Dabs of Loctite in the eyelet and nuts, for sure!

By a truly rare coincidence, a standard 1-1/2 inch cap screw is exactly the right length.

Right-side mount
Right-side mount

Here’s a view of the installed right-side screw, looking rearward along the upper rear triangle tube. Seat strut to the outside, rack strut to the inside, and reshaped head above the cluster.

Took the bike out for a 16 mile spin today and it’s all good.

A note for the weight weenies in the crowd: a rack on the back of the seat adds a redundant support structure. Without that, a failed seat strut can be a real showstopper. Even if you don’t use your bike as a pack mule, maybe you should add a rack.

Memo to Self: add more nuts to the tool kit!

12 thoughts on “Fractured Tour Easy Seat Strut Screw

  1. You clearly did the right thing by loading the bolt the way you did. In aircraft parts, stainless steel cable is somewhat-to-considerably less strong than steel that’s been galvanized, maybe up to 30% weaker, so it might be possible that you could find a cadmium-plated high strength bolt that would do better than the stainless one. I know you live in a place where stuff actually rusts, so there’s a strong incentive to use stainless.

    1. The whole notion of bracing the seat on those little threaded hoodickies bothers me, but that’s the way they do it.

      Our young lady’s Tour Easy has two eyelets on each side: one for the seat and one for everything else. That’s better.

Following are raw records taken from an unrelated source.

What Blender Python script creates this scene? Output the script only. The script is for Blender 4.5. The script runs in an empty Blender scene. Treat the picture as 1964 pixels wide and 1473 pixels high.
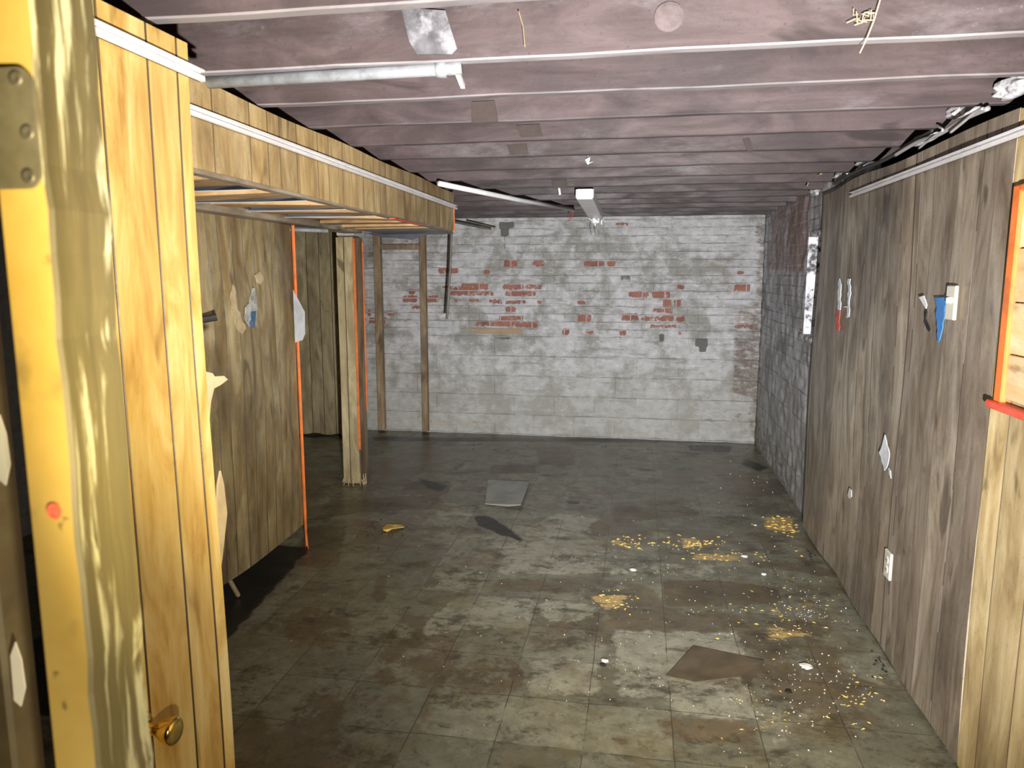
import bpy, math, random
import numpy as np
from mathutils import Vector, Matrix
from math import radians, sin, cos, pi
random.seed(7)
C = bpy.context.scene.collection
S = bpy.context.scene

# ---------------------------------------------------------------- camera
W, H, F = 1964, 1473, 1422.0
YAW, PITCH, EYE = radians(9.6), radians(8.4), 1.6
cam_d = bpy.data.cameras.new('camera'); cam = bpy.data.objects.new('camera', cam_d); C.objects.link(cam)
cam.location = (0, 0, EYE); cam.rotation_euler = (pi/2-PITCH, 0, YAW)
cam_d.sensor_width = 36; cam_d.lens = F/W*36; cam_d.clip_start = 0.02
cam_d.dof.use_dof = True; cam_d.dof.focus_distance = 3.6; cam_d.dof.aperture_fstop = 7.0
S.camera = cam
# ---------------------------------------------------------------- world, lights, exposure
w = bpy.data.worlds.new('world'); S.world = w; w.use_nodes = True
w.node_tree.nodes['Background'].inputs[0].default_value = (0.02, 0.02, 0.025, 1)
w.node_tree.nodes['Background'].inputs[1].default_value = 0.05
def spot(name, loc, target, watts, col, size, blend, r=0.02):
    l = bpy.data.lights.new(name, 'SPOT'); l.energy = watts; l.color = col; l.spot_size = radians(size); l.spot_blend = blend
    l.shadow_soft_size = r
    o = bpy.data.objects.new(name, l); C.objects.link(o); o.location = loc
    o.rotation_euler = (Vector(target)-Vector(loc)).to_track_quat('-Z', 'Y').to_euler(); return o
LP = (0.16, -0.06, 1.22)
AIM = (LP[0]+.10, LP[1]+.93, LP[2]+.36)
spot('flashlight_core', LP, (-0.35, 7.2, 0.85), 470, (0.88, 0.93, 1.0), 44, 1.0)
spot('flashlight_beam', LP, (0.10, 5.0, 1.15), 360, (0.93, 0.93, 1.0), 86, 1.0)
spot('flashlight_ring', LP, AIM, 130, (1.0, 0.80, 0.36), 108, 0.22)
spot('flashlight_body', LP, AIM, 310, (0.93, 0.92, 1.0), 100, 0.40)
spot('flashlight_spill', LP, (LP[0]-.1, LP[1]+1, LP[2]), 31, (1.0, 0.86, 0.56), 165, 0.3)
S.view_settings.view_transform = 'Standard'; S.view_settings.look = 'None'
S.view_settings.exposure = 0.5; S.view_settings.gamma = 1; S.view_settings.use_curve_mapping = False

# ---------------------------------------------------------------- pixel -> point on a real plane
_r = np.array([cos(YAW), sin(YAW), 0]); _d = np.array([-sin(YAW)*cos(PITCH), cos(YAW)*cos(PITCH), -sin(PITCH)]); _u = np.cross(_r, _d)
def ray(px, py): return _d + _r*(px-W/2)/F - _u*(py-H/2)/F
def onX(px, py, x): d = ray(px, py); return Vector(np.array([0, 0, EYE])+d*(x/d[0]))
def onY(px, py, y): d = ray(px, py); return Vector(np.array([0, 0, EYE])+d*(y/d[1]))
def onZ(px, py, z): d = ray(px, py); return Vector(np.array([0, 0, EYE])+d*((z-EYE)/d[2]))

# ---------------------------------------------------------------- node helpers
class NT:
    def __init__(s, name):
        s.m = bpy.data.materials.new(name); s.m.use_nodes = True; s.t = s.m.node_tree
        s.b = s.t.nodes['Principled BSDF']; s._geo = None
    def n(s, typ, ins=None, **kw):
        nd = s.t.nodes.new(typ)
        for k, v in kw.items(): setattr(nd, k, v)
        for k, v in (ins or {}).items(): s.set(nd.inputs[k], v)
        return nd
    def set(s, inp, v):
        if isinstance(v, bpy.types.NodeSocket): s.t.links.new(v, inp)
        elif isinstance(v, (tuple, list)) and len(v) == 3 and inp.type == 'RGBA': inp.default_value = (*v, 1)
        else: inp.default_value = v
    def pos(s):
        if not s._geo: s._geo = s.n('ShaderNodeNewGeometry').outputs['Position']
        return s._geo
    def map(s, scale=(1, 1, 1), loc=(0, 0, 0), vec=None):
        return s.n('ShaderNodeMapping', {'Vector': vec or s.pos(), 'Scale': scale, 'Location': loc}).outputs[0]
    def noise(s, scale=5, detail=4, rough=.55, vec=None, dist=0.0, col=False):
        nd = s.n('ShaderNodeTexNoise', {'Vector': vec or s.pos(), 'Scale': scale, 'Detail': detail, 'Roughness': rough, 'Distortion': dist})
        return nd.outputs['Color' if col else 'Fac']
    def ramp(s, fac, stops):
        nd = s.n('ShaderNodeValToRGB', {'Fac': fac}); e = nd.color_ramp.elements
        while len(e) < len(stops): e.new(0.5)
        for el, (p, c) in zip(e, stops): el.position = p; el.color = (*c, 1) if len(c) == 3 else c
        return nd.outputs[0]
    def step(s, fac, a, b, lo=0.0, hi=1.0):
        nd = s.n('ShaderNodeMapRange', {'Value': fac, 'From Min': a, 'From Max': b, 'To Min': lo, 'To Max': hi}); nd.interpolation_type = 'SMOOTHSTEP'
        return nd.outputs[0]
    def mix(s, f, a, b, mode='MIX'):
        nd = s.n('ShaderNodeMix', data_type='RGBA', blend_type=mode)
        s.set(nd.inputs[0], f); s.set(nd.inputs[6], a); s.set(nd.inputs[7], b); return nd.outputs[2]
    def math(s, op, a, b=0.0, clamp=False):
        nd = s.n('ShaderNodeMath', {0: a, 1: b}, operation=op); nd.use_clamp = clamp; return nd.outputs[0]
    def attr(s, name, ch):
        a = s.n('ShaderNodeAttribute', attribute_name=name)
        if ch == 'A': return a.outputs['Alpha']
        return s.n('ShaderNodeSeparateColor', {'Color': a.outputs['Color']}).outputs[ch]
    def bump(s, h, strength=.5, dist=.01, prev=None):
        ins = {'Height': h, 'Strength': strength, 'Distance': dist}
        if prev: ins['Normal'] = prev
        return s.n('ShaderNodeBump', ins).outputs[0]
    def out(s, color=None, rough=None, normal=None, metal=None, spec=None):
        if color is not None: s.set(s.b.inputs['Base Color'], color)
        if rough is not None: s.set(s.b.inputs['Roughness'], rough)
        if normal is not None: s.set(s.b.inputs['Normal'], normal)
        if metal is not None: s.set(s.b.inputs['Metallic'], metal)
        if spec is not None: s.set(s.b.inputs['Specular IOR Level'], spec)
        return s.m

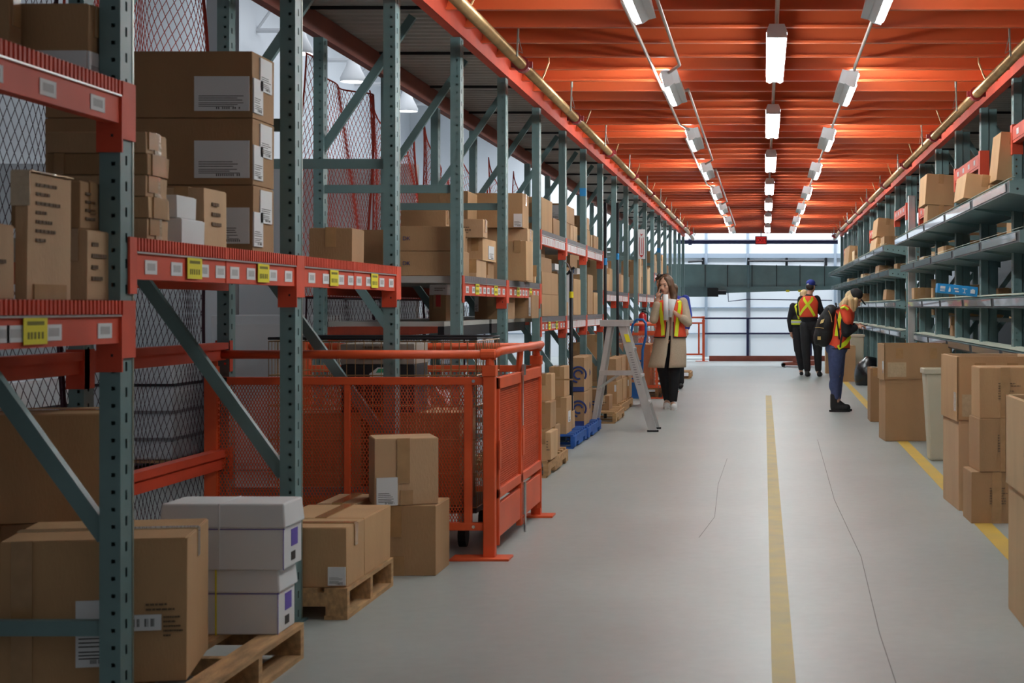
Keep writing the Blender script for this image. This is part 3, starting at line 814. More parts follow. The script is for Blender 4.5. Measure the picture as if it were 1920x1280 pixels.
# ---- far bays
rnd = random.Random(5)
def fill(k, z, zmax, where, n=4, X=-1.93, wmax=.5, names=True, side='L', second=True, d0=0):
    f = .03; i = 0
    while f < .93 and i < n:
        ln = rnd.uniform(.14, .26) if n > 3 else rnd.uniform(.25, .4)
        h = rnd.uniform(.5, .98)*zmax; w = rnd.uniform(.10, .32)
        f1 = min(.98, f+ln)
        t = rnd.randrange(6)
        kind = ('upright', 'plain', 'tan', 'brown')[t % 4]
        if side == 'L': x0, x1 = X-w, X-rnd.uniform(0, .02)
        else: x0, x1 = X+rnd.uniform(0, .02), X+w
        two = second and h > .3 and rnd.random() < .5
        if two:
            hl = h*rnd.uniform(.4, .6)
            carton('lower %s carton of a pair %s, %s there' % (('pale', 'tan', 'brown')[t % 3], where, ORD[i]), x0, x1, yk(k, f), yk(k, f1), z, hl, tone=t, sticker=(('F', .3, .1, .6, .9, M_PAPER, 'none'),) if rnd.random() < .5 else ())
            carton('upper %s carton of a pair %s, %s there' % (('pale', 'tan', 'brown')[t % 3], where, ORD[i]), x0+.01, x1, yk(k, f), yk(k, f1-.03), z+hl+.001, h-hl, tone=t+1, sticker=(('F', .3, .1, .6, .9, M_PAPER, 'none'),) if rnd.random() < .3 else ())
        else:
            carton('%s %s carton %s, %s there' % (('low', 'tall')[h > .25], ('pale', 'tan', 'brown')[t % 3], where, ORD[i]), x0, x1, yk(k, f), yk(k, f1), z, h, tone=t)
        f = f1 + .02; i += 1
fill(8, 1.481, .42, 'on the first shelf above the ladder')
fill(9, 1.481, .42, 'on the second shelf above the ladder')
for k, nm in ((8, 'first'), (9, 'second')):
    carton('brown carton deep on the high timber above the ladder, %s bay' % nm, -2.75, -2.30, yk(k, .1), yk(k, .8), 1.481, .44, tone=3)
    carton('brown carton stacked high in the back above the ladder, %s bay' % nm, -2.72, -2.34, yk(k, .15), yk(k, .75), 1.922, .26, tone=1)
fill(11, 1.491, .62, 'on the white-ticket shelf left of the woman', n=5)
fill(12, 1.491, .66, 'on the farther white-ticket shelf by the woman', n=4)
for j, k in enumerate((13, 14, 15)): fill(k, 1.881, .42, 'on the %s far shelf above the woman' % ORD[j], n=4)
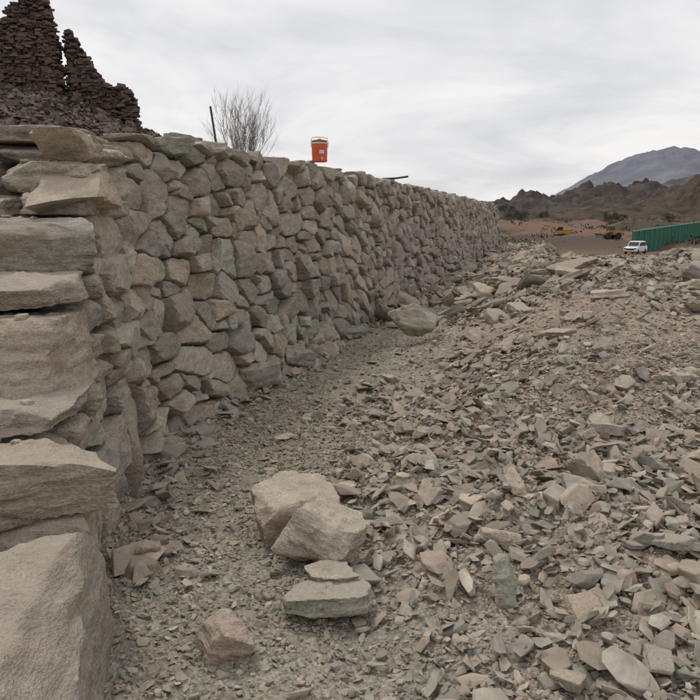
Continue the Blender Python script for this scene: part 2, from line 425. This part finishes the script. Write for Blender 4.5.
x,y=pts(16000,-1.5,8,6,13); n=len(x); scatter(acc,x,y,size_ln(n,.02,.4,.01,.05),.4,r.uniform(-.003,.006,n),VL,r,tint_rub)
x,y=pts(1500,-1.5,2,1.6,9); n=len(x); scatter(acc,x,y,size_ln(n,.032,.4,.015,.08),.3,r.uniform(0,.01,n),VH,r,tint_rub)
y=r.uniform(3,36,1500); x=xb(y)+np.abs(r.normal(.1,.22,1500))+.02; n=len(x); scatter(acc,x,y,size_ln(n,.055,.5,.025,.18),.4,r.uniform(0,.04,n),VH,r,tint_rub)
y=r.uniform(13,40,9000); x=xb(y)+r.uniform(0,9,9000); n=len(x); scatter(acc,x,y,size_ln(n,.10,.5,.04,.38),.4,r.uniform(0,.08,n),VL,r,tint_rub)
acc.build('stone_rubble',M_chip)
acc=Acc(); r=np.random.default_rng(9)
spots=[(3.3,9.5,.24),(3.3,10.4,.28),(4.9,9.6,.36),(5.3,9.9,.34),(5.6,10.6,.30),(5.2,8.8,.26),(3.6,11.2,.36),(3.8,11.9,.38),(3.5,12.4,.36),(2.9,11.5,.28),(2.3,9.2,.26),(1.9,9.0,.24),(2.1,7.0,.16),(1.75,4.6,.12),(1.3,3.6,.1),(2.5,5.3,.12),(5.9,11.4,.3),(6.4,12.2,.3),(3.2,14.5,.35),(1.6,11,.2),(1.2,12.5,.22),(2.2,13.5,.3),(4.5,7.4,.2),(3.7,6.4,.15),(2.9,3.9,.1),(1.0,2.7,.09),(1.15,2.35,.08),(.35,2.15,.08),(.75,3.3,.1),(.25,4.5,.08),(.9,5.2,.1),(1.5,3.0,.11),(2.0,3.5,.13),(.8,2.3,.07),(3.1,8.4,.2),(4.2,8.6,.24)]
for k,(x,y,s_) in enumerate(spots):
    e=(s_,s_*r.uniform(.5,.8),s_*r.uniform(.2,.36)); z=float(ground(x,y))
    add_block(acc,(x,y,z+e[2]*.5+(.03 if y<5 else 0)),e,yaw=r.uniform(0,3.1),tx=r.normal(0,.2),ty=r.normal(0,.2),lod=4,seed=700+k,tint=tint_rub(0,0,1,r)[0]*1.1,jit=.4,cham=8,p=50,rough=.012 if s_>.15 else .007,layer=.01 if s_>.15 else .004)
for k in range(150):
    y=r.uniform(10,34); x=float(xb(y))+abs(r.normal(.3,1.1))+.1 if r.random()<.6 else float(xb(y))+r.uniform(1,6); s_=r.uniform(.10,.36)
    if x>.345*y and y<20: continue
    e=(s_,s_*r.uniform(.5,.8),s_*r.uniform(.2,.4)); z=float(ground(x,y))
    add_block(acc,(x,y,z+e[2]*.6+.02),e,yaw=r.uniform(0,3.1),tx=r.normal(0,.25),ty=r.normal(0,.3),lod=3,seed=1700+k,tint=tint_rub(0,0,1,r)[0]*.98,jit=.4,cham=8,p=50)
acc.build('loose_stone_slabs',M_big,smooth=True,sharp=35)

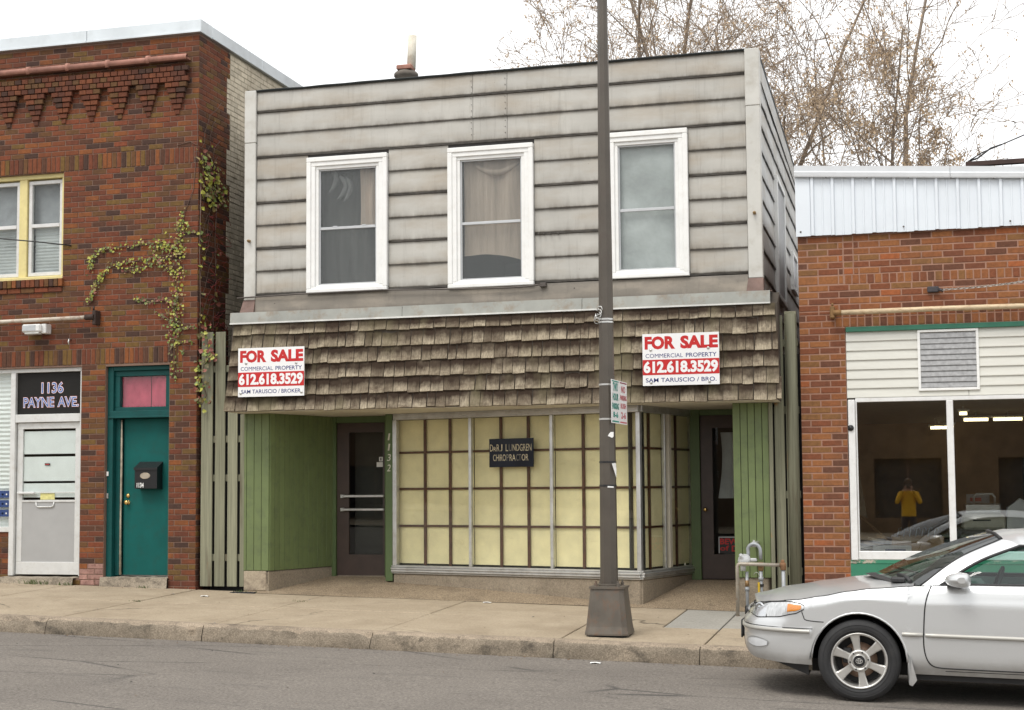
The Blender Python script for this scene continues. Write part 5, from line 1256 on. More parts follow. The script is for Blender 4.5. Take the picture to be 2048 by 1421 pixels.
def park_sign(nm, lab, y0, y1, x, lines, ink, bars):
    # faces +x (towards traffic from the right); local frame: u towards the far end, v up
    t = thing(nm, lab, 'sign', (x, (y0 + y1) / 2, 2.25), 'parking signs on the lamp post')
    d = Vector((.022, y1 - y0, 0)); W = d.length; d.normalize(); nrm = Vector((d.y, -d.x, 0))
    T = Matrix(((d.x, -nrm.x, 0, x), (d.y, -nrm.y, 0, y0), (0, 0, 1, 2.255), (0, 0, 0, 1)))
    mb = MB(T); mb.box(0, W, 0, .004, 0, .445, 0); mb.box(.02, W - .02, -.0015, 0, .012, .026, 1); mb.box(.02, W - .02, -.0015, 0, .424, .436, bars)
    g_ = MB()
    for s_, z0, z1, a, b in lines: text(g_, s_, a * W, b * W, z0, z1, -.002, 1, .03)
    mb.add(g_.v, g_.f, 1)
    part('plate', mb, [m_signw, ink, plain('dark red bar', (.25, .03, .06), .5)], t)
    part('clip', MB().box(x - .03, x - .004, (y0 + y1) / 2 - .02, (y0 + y1) / 2 + .02, 2.64, 2.67), m_alu, t)
park_sign('parking_sign', 'white two hour parking sign with green lettering strapped to the lamp post', 14.57, 14.87, -2.882, (('TWO', .33, .415, .2, .8), ('HOUR', .235, .305, .15, .85), ('PARKING', .145, .205, .08, .92), ('8-6', .06, .115, .2, .8)), plain('sign green', (.02, .27, .22), .5), 1)
park_sign('parking_sign', 'white no parking sign with faded red lettering behind the green-lettered one', 14.89, 15.19, -2.862, (('NO', .33, .395, .25, .75), ('PARKING', .25, .30, .08, .92), ('RUSH', .165, .215, .15, .85), ('2-6', .06, .125, .2, .8)), plain('faded sign red', (.55, .12, .14), .5), 2)

# ---------------------------------------------------------------- gas riser and guard rail
m_pipe = plain('grey painted gas pipe', (.34, .36, .38), .45, .2, var=.2, scale=9, dirt=(.22, .16, .10), dirt_amt=.4); m_rustpipe = plain('rusty galvanised pipe', (.40, .36, .30), .55, .4, var=.25, scale=9, dirt=(.24, .11, .05), dirt_amt=.8)
g1 = thing('guard_rail', 'low rusty pipe guard rail in front of the gas pipes', 'rail', (-1.65, 16.85, .12))
mb = MB(); mb.tube([(-1.905, 16.85, .08), (-1.90, 16.85, .69), (-1.89, 16.85, .715), (-1.86, 16.85, .722), (-1.38, 16.85, .71)], .021, 10); part('rail_pipe', mb, m_rustpipe, g1)
mb = MB(); mb.tube([(-1.385, 16.85, .66), (-1.385, 16.85, .08)], .022, 10); part('end_post', mb, m_pipe, g1)
mb = MB(); mb.lathe([(.03, -.035), (.034, -.02), (.034, .03), (.03, .04), (0, .04)], (-1.385, 16.85, .69), (0, 0, 1), 10); mb.tube([(-1.42, 16.85, .71), (-1.36, 16.85, .709)], .032, 10); mb.box(-1.41, -1.37, 16.83, 16.87, .73, .77, 0, .006); part('elbow', mb, plain('rusted elbow', (.26, .14, .07), .7, .3, var=.4), g1)
g2 = thing('gas_meter', 'grey gas regulator and looped riser pipes in front of the green panel', 'gas meter', (-1.75, 17.1, .12))
mb = MB(); cx = -1.735
mb.tube([(-1.80, 17.1, .75), (-1.80, 17.1, .84)] + [(cx - .075 * math.cos(a) * 1.0, 17.1, .855 + .085 * math.sin(a)) for a in [i * PI / 8 for i in range(1, 8)]] + [(-1.66, 17.1, .85), (-1.66, 17.1, .76)], .021, 10)
part('loop_pipe', mb, m_pipe, g2)
mb = MB(); mb.tube([(-1.82, 17.1, .10), (-1.82, 17.1, .62)], .019, 10); mb.tube([(-1.66, 17.1, .10), (-1.66, 17.1, .66)], .021, 10); mb.tube([(-1.66, 17.1, .52), (-1.66, 17.1, .56)], .030, 10); mb.tube([(-1.82, 17.1, .40), (-1.82, 17.1, .44)], .027, 10); part('riser', mb, m_pipe, g2)
mb = MB(); mb.lathe([(.0, -.055), (.055, -.05), (.075, -.015), (.078, .0), (.075, .015), (.05, .05), (.02, .06), (.02, .10), (0, .10)], (-1.845, 17.07, .755), (-.25, -.5, .45), 18); mb.tube([(-1.86, 17.08, .74), (-1.86, 17.08, .63)], .032, 10); mb.box(-1.84, -1.70, 17.06, 17.12, .735, .775, 0, .012); part('regulator', mb, plain('pale grey cast regulator', (.52, .53, .53), .45, .2, var=.15), g2)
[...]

      I still think it’d be better with a serious clamp around the tubing or a much larger fitting, but nobody seems to have any actual trouble with them, so I’m just a worrywart.

      you live in a place where stuff actually rusts

      And how! Galvanized steel simply rots away; I learned the hard way not to use that on the bikes.

      Of course, if I’d actually clean the crap off occasionally, the stuff might be much shinier. But I vastly prefer riding to licking the fiddly bits, sooo …

      cadmium-plated high strength bolt

      This is still permitted? Why have I not been informed?

      Given the furor over NiCd batteries, I’d imagine that cadmium-plated bolts are prescription-only items, right up there with other controlled substances. Unless you’re the military, in which case it’s probably OK.

      With that in mind, I found some of those in the basement…

      1. Ya know what’s weird: up until the late 1990’s, they were still selling cadmium-plated bits, and by that I mean the thing you put in a horse’s mouth right against its tongue. I never did understand that.

        I hadn’t realized until just now that the nice yellowish coating on grade-8 bolts is a zinc plating thinner than galvanized. That’s not going to do you a bit of good. Hrmph.

        1. the thing you put in a horse’s mouth right against its tongue

          I knew there was a reason I didn’t like horsemeat…

        1. still allowed and widely used in aviation

          One of the few places where performance counts more than stylishness: if it doesn’t perform, it doesn’t get off the ground!

          But, at a buck a bolt, I think I’ll continue to eke out a miserable existence with stainless…

          Speaking of getting off the ground, I’m waiting for a plane to fall out of the sky due to tin whiskers in the avionics. Folks are starting to notice that banning lead in solder has consequences, but there’s a whole generation of aircraft with literally flaky electronics up there. Sigh.

          1. You say that now, but what if eight years hence you’re doing 60mph on a downhill?

            Very few airplanes actually rely on avionics to stay in the sky, and those that do are at a minimum triply-redundant and actively-monitored, so I wouldn’t worry too much. And tin whiskers have been very much in the forefront of people’s minds in the aerospace industry, having been a Big Deal for satellites and such for a very long time. And most avionics and military suppliers are exempted from RoHS anyway…

            1. what if eight years hence you’re doing 60mph on a downhill?

              Well, then, I’ll just say something really expressive…

              But I ain’t pedalin’ for diddly on the downhills: I’m hunkered down behind the fairing with a terminal case of SEG.

              Not to mention I punk out at about 40 mph, figuring something like a front-tire flat would do me absolutely no good at all.

              at a minimum triply-redundant and actively-monitored

              Except that airplanes are so safe that all the accidents nowadays are amazing concatenations of “it can’t possibly happen” conditions. Sort of like whatever ate Air France 447…

            2. >Not to mention I punk out at about 40 mph, figuring something like a front-tire flat would do me absolutely no good at all.

              I think about that a lot. See, I have my cyclecomputer set to metric, and it only has two digits, and we have an awful lot of enormous mountains around here… so it’s not too difficult to go infinitely fast, but the *wisdom* of going infinitely fast is difficult to explain. So far, no blow-outs, but I have spent some time on radial trueing of my wheels. Out-of-roundness is unpleasant at 30mph and terrifying at 50+mph

            3. Out-of-roundness is unpleasant

              As is out-of-balance. For a while, back in my upright bike weight weenie days, I actually balanced out the valve stem with lead solder (gasp) weights distributed on the light side. It worked surprisingly well, although I eventually realized how little payback it provided for my usual riding style…

              These days I just use reflectorized sidewalls and let the (Presta) valve stem take care of itself… and use a Park tension gauge on those rare occasions when I must build a wheel. Works great!